Klarinet Archive - Posting 000102.txt from 2010/07

From: Alexander Brash <brash@-----.edu>
Subj: Re: [kl] iTunes and mp3
Date: Wed, 07 Jul 2010 17:53:16 -0400

Most people who create great things are incentivized by wanting to create great things - the profit is a side effect. For example, the iPad you typed your message on. You are trivializing a very complicated problem.

On Jul 7, 2010, at 4:27 PM, Eric Dannewitz wrote:

>
> On Jul 7, 2010, at 12:56 PM, Joseph Wakeling <joseph.wakeling@-----.net> wrote:
>
>>
>>
>> The two things -- software patents and sheet music copyright -- are
>> different things, applied in different contexts, with different effects.
>> We're not talking about geese and ganders here -- this kind of blanket
>> assumption that creative works should automatically be propertized,
>> instead of thinking carefully about the benefits and consequences in
>> different use cases, is the real thing I'm arguing against.
>
> No, they are the same. Software is a creative endeavor just as music is. And conversely music is as structured as software. Both should be protected. Both should have a blanket assumption until the proprietor decides to remove it.
>
>
>>
>> I would caution you against making big assumptions about the incentives
>> and protections that developers need -- they're not the same as
>> performing musicians or composers or authors.
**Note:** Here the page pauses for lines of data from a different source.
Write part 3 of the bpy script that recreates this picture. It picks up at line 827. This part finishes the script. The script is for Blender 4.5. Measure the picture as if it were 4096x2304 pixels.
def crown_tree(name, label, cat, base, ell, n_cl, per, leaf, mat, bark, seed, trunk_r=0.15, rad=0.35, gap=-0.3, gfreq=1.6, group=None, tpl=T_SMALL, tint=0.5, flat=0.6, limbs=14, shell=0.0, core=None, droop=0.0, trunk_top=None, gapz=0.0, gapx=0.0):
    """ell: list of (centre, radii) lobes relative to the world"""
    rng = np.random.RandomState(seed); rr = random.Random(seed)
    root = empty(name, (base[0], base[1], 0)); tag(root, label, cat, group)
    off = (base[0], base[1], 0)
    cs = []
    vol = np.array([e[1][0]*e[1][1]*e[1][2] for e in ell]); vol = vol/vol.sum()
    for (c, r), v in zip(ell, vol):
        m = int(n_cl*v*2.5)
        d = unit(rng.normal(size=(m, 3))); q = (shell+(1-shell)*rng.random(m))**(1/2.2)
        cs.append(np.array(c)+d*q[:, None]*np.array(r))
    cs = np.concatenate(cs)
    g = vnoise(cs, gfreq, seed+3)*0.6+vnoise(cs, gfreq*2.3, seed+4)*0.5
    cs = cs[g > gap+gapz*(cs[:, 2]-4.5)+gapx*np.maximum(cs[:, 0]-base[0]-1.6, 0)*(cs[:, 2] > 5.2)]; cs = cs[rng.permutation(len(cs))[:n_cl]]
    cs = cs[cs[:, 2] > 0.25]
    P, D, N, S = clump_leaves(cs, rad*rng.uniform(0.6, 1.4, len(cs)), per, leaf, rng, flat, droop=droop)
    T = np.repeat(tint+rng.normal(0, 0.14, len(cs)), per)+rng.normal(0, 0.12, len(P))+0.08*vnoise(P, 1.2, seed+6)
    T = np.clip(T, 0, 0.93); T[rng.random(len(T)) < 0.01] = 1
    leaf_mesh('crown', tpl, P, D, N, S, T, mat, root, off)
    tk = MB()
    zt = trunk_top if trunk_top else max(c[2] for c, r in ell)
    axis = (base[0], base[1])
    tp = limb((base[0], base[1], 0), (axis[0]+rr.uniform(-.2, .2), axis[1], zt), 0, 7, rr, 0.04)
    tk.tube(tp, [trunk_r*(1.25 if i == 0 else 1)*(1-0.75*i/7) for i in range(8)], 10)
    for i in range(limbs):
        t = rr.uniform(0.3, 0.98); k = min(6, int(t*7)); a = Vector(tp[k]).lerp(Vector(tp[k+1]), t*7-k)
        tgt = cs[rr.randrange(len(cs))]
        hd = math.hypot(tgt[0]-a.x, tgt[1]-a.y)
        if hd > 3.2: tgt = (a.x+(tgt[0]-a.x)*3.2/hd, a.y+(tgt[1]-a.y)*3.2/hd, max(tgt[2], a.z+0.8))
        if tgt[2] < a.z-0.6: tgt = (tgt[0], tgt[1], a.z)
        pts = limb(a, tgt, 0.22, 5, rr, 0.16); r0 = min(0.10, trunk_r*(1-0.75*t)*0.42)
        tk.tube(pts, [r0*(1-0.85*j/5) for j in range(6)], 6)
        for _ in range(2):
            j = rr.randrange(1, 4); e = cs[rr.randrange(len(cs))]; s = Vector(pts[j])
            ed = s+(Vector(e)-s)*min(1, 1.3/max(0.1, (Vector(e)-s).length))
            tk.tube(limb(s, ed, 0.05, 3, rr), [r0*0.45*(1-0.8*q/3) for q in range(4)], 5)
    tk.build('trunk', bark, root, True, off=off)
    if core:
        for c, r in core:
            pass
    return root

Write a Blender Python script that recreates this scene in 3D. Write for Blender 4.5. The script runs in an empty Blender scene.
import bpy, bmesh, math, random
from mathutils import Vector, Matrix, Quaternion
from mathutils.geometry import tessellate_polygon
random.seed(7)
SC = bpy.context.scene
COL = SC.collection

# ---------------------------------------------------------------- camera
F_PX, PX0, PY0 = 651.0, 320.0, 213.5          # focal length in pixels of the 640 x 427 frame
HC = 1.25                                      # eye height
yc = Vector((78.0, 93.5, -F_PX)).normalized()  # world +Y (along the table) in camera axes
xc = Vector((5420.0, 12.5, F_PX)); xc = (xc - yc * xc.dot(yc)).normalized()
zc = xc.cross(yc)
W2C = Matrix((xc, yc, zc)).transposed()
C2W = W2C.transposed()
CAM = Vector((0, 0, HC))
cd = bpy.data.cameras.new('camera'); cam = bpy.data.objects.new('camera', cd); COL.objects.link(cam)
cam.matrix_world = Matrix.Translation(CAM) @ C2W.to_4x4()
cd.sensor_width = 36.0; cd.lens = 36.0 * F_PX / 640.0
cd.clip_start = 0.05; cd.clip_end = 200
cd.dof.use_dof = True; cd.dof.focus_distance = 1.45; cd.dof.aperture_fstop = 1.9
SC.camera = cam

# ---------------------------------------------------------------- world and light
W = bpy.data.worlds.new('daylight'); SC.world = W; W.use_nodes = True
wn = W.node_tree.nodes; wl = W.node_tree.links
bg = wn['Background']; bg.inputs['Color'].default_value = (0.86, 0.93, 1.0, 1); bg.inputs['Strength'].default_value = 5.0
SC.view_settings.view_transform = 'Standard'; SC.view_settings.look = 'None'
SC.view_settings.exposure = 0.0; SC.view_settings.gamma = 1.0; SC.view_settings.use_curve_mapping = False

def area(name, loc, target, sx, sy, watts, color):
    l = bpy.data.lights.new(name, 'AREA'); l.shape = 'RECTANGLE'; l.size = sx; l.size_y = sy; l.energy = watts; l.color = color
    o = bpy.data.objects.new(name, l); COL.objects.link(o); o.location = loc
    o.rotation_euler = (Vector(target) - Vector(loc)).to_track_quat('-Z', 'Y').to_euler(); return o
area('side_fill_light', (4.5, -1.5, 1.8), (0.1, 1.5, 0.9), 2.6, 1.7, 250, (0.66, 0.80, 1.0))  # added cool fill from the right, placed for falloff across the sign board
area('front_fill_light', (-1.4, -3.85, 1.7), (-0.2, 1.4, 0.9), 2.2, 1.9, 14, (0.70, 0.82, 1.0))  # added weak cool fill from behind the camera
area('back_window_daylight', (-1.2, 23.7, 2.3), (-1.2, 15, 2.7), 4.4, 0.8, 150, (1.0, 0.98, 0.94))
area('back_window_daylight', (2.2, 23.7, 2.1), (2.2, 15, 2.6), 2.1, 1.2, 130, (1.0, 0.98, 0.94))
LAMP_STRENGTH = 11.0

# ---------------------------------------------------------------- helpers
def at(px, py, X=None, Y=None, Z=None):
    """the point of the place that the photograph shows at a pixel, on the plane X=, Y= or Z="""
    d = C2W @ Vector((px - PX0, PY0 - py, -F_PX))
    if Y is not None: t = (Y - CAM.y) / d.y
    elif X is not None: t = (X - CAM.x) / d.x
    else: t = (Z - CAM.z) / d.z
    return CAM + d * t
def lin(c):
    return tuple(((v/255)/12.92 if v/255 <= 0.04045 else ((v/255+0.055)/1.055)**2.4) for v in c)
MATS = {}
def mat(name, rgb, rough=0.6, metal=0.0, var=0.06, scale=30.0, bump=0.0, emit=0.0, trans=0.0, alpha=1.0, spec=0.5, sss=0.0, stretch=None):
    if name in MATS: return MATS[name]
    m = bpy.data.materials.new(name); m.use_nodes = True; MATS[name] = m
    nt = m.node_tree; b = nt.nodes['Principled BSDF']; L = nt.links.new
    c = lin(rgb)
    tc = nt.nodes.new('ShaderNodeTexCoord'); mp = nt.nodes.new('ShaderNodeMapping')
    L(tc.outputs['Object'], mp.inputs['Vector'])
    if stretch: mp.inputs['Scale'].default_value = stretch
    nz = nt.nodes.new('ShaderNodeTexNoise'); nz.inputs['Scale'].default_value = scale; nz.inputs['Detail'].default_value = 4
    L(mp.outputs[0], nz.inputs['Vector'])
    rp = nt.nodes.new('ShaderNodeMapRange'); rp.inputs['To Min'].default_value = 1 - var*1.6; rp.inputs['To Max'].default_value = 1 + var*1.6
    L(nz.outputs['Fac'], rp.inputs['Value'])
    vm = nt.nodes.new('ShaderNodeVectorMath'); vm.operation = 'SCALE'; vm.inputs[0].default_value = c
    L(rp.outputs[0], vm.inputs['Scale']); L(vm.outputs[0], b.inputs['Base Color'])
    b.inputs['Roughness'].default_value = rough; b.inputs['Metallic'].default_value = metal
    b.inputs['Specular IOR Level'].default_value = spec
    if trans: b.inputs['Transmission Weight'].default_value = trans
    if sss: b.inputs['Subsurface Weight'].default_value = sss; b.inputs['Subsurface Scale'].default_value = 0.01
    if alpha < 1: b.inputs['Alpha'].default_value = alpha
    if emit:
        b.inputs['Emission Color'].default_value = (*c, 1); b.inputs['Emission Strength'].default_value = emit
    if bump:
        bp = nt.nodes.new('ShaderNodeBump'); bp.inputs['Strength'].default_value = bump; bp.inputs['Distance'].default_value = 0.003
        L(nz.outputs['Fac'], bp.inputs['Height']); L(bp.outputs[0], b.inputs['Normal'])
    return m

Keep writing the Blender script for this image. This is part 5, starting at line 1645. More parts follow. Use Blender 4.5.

In any case, where
>> protection of software developers is concerned, copyright already
>> applies and is widely considered to be sufficient.
>>
>> I can give you plenty more info if you're interested, but where software
>> patents are concerned this is maybe something we should move off list. :-)
>>
>> I'll leave this as a "take-home message" for the whole discussion --
>> don't just make assumptions about creative works being "property", or
>> that granting property-like rights is the best way to ensure future
>> creativity. Think carefully about the diversity of incentives that
>> people can have, about the diversity of ways that people can be
>> supported financially, and about the benefits and costs -- to the public
>> as well as creators -- of different ways of controlling the use of
>> creative works.
>>
>> It may be that creativity and the well-being of creative artists is
>> better supported by different means than we have been taught to
>
> No, if I compose a song, my creative work, it's my property. I spend hours and hours doing it. I have the right to decide its place out there. If i want to sell it, the i will. If i find someone ripping it off, i would pursue legal venues to get restitution. Until you can pull one of those fantasy "diversity of incentives" from your utopia and prove it can work just as well as the model we have now I think this is just BS. Your "take home message" is BS. There is little incentive to create if I'm not going to be able to profit from it. Unless you want to start giving out government grants to everyone who is an artist.